Stone Soup's new life is taking shape. We are producing more frequent issues (this is our second monthly issue) that are each a little shorter and also more focused than were the bi-monthly print editions. I can tell you that I have never been happier with the scale of the issues or the quality of what we are publishing than I am now. I encourage all of you to go to our website and check out the new October issue. Non-subscribers are entitled to several articles per month while our subscribers, of course, have full, unlimited access to everything.
I want you to hear from the editor, Emma Wood, to get a flavour of what to expect this month. In her Editor's Note she talks about the written work:
"Fear, anger, anxiety, the elements—in the stories and poems in this issue, the characters and speakers are all confronting something big and frightening.
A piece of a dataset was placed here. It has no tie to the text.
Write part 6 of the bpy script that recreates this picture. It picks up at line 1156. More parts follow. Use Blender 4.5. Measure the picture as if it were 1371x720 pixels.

Time seems to slow down, and nearly stop altogether, in both “Game Time” and “Perfection,” as nerves take over. In “Facing the Hurricane,” the speaker faces not only a dangerous storm, but his own (mis)understanding of his father. Meanwhile, Evelyn faces her loneliness at the thought of her best friend Abigail moving to Korea in “Only an Ocean Away”. In the poem, “I Remember the Water and the Wind,” the speaker discovers her own strength while encountering a storm head-on, and in “Candlenut Tree,” the speaker faces down—and overcomes—her anger “like lava ready to explode into the air”.
If that isn't enough to get you clicking on the link to start reading, I'd like to call your attention to the art in the issue as well. This is now the second issue in which art is published for its own sake, rather than as an illustration to a story. It's been a wonderful process to review submissions of work that both stands in its own right and—as I hope you'll agree—complements the writing in the magazine, starting with "Scrapes of Light", the striking and evocative cover image. You will find three other photographs in the issue, including a second but very different photograph taken through a rain-spattered window ("Halifax, Nova Scotia, Canada"), that conveys a profound melancholy and stillness. "Girl Asleep", with its different sense of calm and gorgeous muted colour palette feels almost painterly in its framing, textures and timeless subject, while "The Look" gives us a portrait that stands for itself, popping out of its dark background and, at the same time, inviting a thousand questions abut what that look might mean. I'd also like to mention the exquisite and accomplished watercolor, "Mountain Quail." Whenever I look at it it makes me feel calm. It is a gentle but powerful work of art.
If you are interested in photography—whether you are a Stone Soup aged reader or a grownup—I think you will find the photographs in this issue moving, and I hope they will inspire you to pick up a camera and go out into the world looking for images and ideas that engage you in some way. And if you are someone who loves art in any form, why not send us a review of an artwork or exhibit you have enjoyed recently?
Thank you so much to all our wonderful Stone Soup writers and artists. Great work.